What you have to do — Repeat exactly the lines from the start through the line with "M['line'] = worn('worn_edge_line_paint', (.42, .42, .42), .36)", both ends included.

:: Information provided ::

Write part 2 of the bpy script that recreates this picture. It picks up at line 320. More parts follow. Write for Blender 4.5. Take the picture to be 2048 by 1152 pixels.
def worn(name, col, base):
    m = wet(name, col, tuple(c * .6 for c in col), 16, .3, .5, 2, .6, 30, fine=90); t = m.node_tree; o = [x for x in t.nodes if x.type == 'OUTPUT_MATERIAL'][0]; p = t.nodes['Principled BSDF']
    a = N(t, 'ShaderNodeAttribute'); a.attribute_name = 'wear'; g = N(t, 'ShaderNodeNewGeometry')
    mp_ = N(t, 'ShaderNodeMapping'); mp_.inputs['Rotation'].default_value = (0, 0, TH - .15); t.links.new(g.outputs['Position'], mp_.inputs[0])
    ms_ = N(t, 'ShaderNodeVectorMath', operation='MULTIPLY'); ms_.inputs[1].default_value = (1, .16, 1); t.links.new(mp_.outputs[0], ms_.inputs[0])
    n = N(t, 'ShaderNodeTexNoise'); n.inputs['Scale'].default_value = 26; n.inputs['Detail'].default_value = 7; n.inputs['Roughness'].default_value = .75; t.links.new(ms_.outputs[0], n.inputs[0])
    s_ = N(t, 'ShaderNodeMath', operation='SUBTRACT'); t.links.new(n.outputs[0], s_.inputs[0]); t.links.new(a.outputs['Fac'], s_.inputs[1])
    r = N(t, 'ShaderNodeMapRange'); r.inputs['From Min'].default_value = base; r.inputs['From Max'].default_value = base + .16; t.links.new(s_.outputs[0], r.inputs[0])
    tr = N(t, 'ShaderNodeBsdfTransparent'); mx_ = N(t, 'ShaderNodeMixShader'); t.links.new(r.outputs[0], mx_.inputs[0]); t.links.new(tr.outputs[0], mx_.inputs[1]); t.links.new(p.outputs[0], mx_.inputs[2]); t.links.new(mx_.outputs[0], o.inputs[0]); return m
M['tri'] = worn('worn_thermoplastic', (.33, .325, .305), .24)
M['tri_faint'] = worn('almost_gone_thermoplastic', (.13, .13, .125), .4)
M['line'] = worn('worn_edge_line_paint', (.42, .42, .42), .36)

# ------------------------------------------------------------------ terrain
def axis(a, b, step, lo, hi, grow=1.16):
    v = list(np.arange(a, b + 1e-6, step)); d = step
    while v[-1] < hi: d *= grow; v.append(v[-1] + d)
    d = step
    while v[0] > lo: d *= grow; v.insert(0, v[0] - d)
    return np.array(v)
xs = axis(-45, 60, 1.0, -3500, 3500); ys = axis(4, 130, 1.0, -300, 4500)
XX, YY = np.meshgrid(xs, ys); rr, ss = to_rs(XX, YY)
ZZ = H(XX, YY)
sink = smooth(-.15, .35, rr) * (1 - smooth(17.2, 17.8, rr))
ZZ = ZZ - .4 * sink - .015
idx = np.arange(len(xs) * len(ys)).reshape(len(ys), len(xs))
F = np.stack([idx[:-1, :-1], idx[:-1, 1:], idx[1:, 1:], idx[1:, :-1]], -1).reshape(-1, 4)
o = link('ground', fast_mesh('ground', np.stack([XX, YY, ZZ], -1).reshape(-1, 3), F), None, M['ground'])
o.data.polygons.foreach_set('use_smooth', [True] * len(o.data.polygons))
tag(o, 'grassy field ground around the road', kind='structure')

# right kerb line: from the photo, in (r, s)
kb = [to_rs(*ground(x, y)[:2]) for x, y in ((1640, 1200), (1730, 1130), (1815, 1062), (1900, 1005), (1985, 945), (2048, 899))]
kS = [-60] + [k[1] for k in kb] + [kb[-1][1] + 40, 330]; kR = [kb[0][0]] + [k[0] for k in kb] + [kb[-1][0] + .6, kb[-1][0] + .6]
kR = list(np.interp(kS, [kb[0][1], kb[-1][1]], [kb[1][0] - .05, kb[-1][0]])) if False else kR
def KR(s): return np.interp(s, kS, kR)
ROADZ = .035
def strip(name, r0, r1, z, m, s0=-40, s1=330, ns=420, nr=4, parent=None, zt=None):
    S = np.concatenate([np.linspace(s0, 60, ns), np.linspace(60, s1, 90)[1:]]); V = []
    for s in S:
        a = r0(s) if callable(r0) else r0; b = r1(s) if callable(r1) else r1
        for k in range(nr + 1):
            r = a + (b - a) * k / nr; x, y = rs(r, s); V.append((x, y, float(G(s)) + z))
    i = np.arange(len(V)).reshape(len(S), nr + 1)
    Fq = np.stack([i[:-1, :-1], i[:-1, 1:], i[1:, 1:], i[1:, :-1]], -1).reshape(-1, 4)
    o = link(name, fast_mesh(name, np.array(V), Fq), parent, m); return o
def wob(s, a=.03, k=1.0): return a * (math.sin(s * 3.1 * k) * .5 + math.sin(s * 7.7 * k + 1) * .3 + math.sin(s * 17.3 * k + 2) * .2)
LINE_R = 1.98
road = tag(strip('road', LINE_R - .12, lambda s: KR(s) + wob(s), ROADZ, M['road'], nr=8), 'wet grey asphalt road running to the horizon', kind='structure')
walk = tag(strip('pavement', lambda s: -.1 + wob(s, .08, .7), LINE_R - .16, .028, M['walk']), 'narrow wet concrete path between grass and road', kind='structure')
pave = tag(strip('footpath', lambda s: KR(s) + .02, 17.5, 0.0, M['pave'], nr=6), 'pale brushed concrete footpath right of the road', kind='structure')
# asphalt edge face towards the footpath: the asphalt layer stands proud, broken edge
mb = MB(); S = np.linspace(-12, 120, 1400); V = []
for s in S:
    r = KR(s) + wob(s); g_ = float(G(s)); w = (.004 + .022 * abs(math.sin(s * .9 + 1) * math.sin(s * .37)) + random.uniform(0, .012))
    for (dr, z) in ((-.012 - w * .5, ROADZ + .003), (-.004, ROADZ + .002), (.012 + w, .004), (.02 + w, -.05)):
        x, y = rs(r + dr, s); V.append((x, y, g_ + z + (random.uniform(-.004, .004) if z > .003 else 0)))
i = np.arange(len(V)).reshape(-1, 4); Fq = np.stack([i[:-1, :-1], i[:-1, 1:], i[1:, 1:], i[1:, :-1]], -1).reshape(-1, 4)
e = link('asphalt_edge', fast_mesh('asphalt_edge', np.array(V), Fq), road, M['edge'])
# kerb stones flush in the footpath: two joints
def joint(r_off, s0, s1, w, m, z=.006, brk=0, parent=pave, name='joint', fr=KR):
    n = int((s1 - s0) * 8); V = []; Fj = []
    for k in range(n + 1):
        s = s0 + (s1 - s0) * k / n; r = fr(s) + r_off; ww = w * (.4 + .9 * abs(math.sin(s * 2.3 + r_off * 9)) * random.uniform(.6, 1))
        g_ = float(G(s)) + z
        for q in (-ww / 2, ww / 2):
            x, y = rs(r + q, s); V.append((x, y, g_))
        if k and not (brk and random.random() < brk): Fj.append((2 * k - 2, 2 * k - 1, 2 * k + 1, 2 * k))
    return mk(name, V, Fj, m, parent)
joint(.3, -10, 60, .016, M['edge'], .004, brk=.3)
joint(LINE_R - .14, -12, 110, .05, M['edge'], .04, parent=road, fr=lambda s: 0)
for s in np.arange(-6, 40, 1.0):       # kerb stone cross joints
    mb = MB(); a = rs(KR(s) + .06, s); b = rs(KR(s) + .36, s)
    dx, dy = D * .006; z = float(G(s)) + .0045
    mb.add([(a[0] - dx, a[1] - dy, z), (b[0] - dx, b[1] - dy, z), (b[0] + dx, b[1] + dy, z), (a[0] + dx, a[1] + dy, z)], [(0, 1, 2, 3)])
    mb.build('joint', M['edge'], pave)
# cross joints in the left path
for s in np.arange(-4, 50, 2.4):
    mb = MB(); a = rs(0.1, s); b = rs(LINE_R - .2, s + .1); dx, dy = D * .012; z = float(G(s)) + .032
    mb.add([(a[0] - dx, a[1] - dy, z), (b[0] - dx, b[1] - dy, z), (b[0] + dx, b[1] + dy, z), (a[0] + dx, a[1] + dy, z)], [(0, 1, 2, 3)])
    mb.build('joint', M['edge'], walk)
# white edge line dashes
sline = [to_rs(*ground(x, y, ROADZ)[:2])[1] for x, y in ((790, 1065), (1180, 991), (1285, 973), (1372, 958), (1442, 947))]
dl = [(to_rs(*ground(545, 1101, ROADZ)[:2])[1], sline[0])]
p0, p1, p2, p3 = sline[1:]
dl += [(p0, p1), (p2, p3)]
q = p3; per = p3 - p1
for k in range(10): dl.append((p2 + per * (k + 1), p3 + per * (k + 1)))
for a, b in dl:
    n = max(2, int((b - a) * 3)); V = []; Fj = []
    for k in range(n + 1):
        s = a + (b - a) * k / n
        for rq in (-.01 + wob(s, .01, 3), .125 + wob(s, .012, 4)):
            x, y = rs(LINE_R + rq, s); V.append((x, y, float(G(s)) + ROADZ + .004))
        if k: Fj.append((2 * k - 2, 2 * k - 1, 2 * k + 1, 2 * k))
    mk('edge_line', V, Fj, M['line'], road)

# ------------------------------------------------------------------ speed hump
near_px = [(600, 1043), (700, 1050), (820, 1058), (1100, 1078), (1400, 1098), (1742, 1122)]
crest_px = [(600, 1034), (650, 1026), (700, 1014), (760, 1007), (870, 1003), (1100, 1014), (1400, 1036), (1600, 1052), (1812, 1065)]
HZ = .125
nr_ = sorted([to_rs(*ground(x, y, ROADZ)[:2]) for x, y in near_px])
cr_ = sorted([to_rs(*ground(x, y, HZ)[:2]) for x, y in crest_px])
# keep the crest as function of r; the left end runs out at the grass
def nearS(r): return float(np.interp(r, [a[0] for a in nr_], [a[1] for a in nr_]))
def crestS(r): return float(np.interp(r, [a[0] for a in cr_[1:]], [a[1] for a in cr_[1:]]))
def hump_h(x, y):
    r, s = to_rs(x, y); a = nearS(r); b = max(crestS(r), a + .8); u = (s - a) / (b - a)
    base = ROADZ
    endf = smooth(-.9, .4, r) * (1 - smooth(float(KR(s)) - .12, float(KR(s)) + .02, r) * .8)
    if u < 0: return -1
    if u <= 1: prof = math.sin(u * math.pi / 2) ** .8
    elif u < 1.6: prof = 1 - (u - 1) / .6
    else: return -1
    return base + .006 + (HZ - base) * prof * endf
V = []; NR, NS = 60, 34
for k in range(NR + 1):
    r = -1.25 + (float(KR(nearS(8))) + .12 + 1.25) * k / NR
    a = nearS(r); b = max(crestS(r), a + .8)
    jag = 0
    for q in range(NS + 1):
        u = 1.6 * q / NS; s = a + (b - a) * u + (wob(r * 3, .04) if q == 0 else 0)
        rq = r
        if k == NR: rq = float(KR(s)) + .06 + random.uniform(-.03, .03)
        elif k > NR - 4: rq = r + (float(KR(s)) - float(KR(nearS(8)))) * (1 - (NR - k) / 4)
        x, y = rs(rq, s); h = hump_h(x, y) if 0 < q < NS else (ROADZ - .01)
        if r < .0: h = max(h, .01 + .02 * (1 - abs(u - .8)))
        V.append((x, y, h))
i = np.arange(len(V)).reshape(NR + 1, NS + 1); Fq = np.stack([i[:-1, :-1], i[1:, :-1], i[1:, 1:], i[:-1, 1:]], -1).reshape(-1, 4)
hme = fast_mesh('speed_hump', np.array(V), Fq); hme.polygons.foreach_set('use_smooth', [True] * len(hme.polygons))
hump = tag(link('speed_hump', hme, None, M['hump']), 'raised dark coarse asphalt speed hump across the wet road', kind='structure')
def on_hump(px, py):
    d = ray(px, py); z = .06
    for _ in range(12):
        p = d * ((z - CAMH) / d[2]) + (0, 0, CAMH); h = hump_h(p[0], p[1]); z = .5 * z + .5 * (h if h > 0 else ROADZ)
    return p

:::

Answer below —
Write part 2 of the bpy script that recreates this picture. It picks up at line 320. More parts follow. Write for Blender 4.5. Take the picture to be 2048 by 1152 pixels.
def worn(name, col, base):
    m = wet(name, col, tuple(c * .6 for c in col), 16, .3, .5, 2, .6, 30, fine=90); t = m.node_tree; o = [x for x in t.nodes if x.type == 'OUTPUT_MATERIAL'][0]; p = t.nodes['Principled BSDF']
    a = N(t, 'ShaderNodeAttribute'); a.attribute_name = 'wear'; g = N(t, 'ShaderNodeNewGeometry')
    mp_ = N(t, 'ShaderNodeMapping'); mp_.inputs['Rotation'].default_value = (0, 0, TH - .15); t.links.new(g.outputs['Position'], mp_.inputs[0])
    ms_ = N(t, 'ShaderNodeVectorMath', operation='MULTIPLY'); ms_.inputs[1].default_value = (1, .16, 1); t.links.new(mp_.outputs[0], ms_.inputs[0])
    n = N(t, 'ShaderNodeTexNoise'); n.inputs['Scale'].default_value = 26; n.inputs['Detail'].default_value = 7; n.inputs['Roughness'].default_value = .75; t.links.new(ms_.outputs[0], n.inputs[0])
    s_ = N(t, 'ShaderNodeMath', operation='SUBTRACT'); t.links.new(n.outputs[0], s_.inputs[0]); t.links.new(a.outputs['Fac'], s_.inputs[1])
    r = N(t, 'ShaderNodeMapRange'); r.inputs['From Min'].default_value = base; r.inputs['From Max'].default_value = base + .16; t.links.new(s_.outputs[0], r.inputs[0])
    tr = N(t, 'ShaderNodeBsdfTransparent'); mx_ = N(t, 'ShaderNodeMixShader'); t.links.new(r.outputs[0], mx_.inputs[0]); t.links.new(tr.outputs[0], mx_.inputs[1]); t.links.new(p.outputs[0], mx_.inputs[2]); t.links.new(mx_.outputs[0], o.inputs[0]); return m
M['tri'] = worn('worn_thermoplastic', (.33, .325, .305), .24)
M['tri_faint'] = worn('almost_gone_thermoplastic', (.13, .13, .125), .4)
M['line'] = worn('worn_edge_line_paint', (.42, .42, .42), .36)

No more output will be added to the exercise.